Congress has so far enacted none of the 12 appropriations bills setting discretionary spending levels. The House has just five days left in session before the Sept. 30 deadline to avert a shutdown.
In case of failure, thousands of government employees would stop working, with business interrupted and the economy dragged down. Goldman Sachs estimates that every week of governmental shutdown kills the U.S. GDP growth rate by 0.15 percent.
The last federal government shutdown happened between December 2018 and January 2019, which cost Americans 3 billion dollars, according to the Congressional Budget Office.

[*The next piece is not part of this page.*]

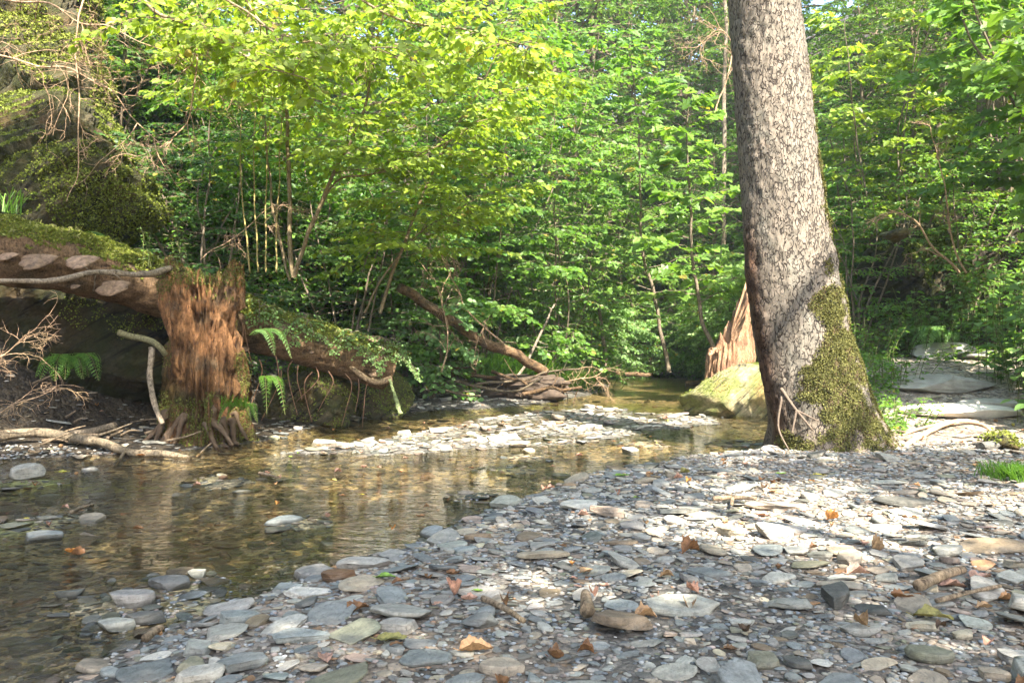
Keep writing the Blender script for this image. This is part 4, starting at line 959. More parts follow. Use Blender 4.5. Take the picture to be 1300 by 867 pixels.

The current deadlock occurs amid the deteriorating U.S. fiscal crisis. Credit ratings agency Fitch on Aug. 1 downgraded the U.S. government's credit rating from the top-notch AAA to AA+ over concerns about "growing debt burden" and "an erosion of governance."
U.S. President Joe Biden signed the Fiscal Responsibility Act of 2023 into law to avoid a historic default on government debt, which reached in January its debt limit of 31.4 trillion dollars, more than 120 percent of its annual GDP.
The exploding U.S. national debt poses increasing risks to the global finance system.
In less than five years, the debt expanded from 2 trillion dollars in September 2017 to 30 trillion in February 2022. Goldman Sachs estimates it would exceed 35 trillion dollars by January 2025.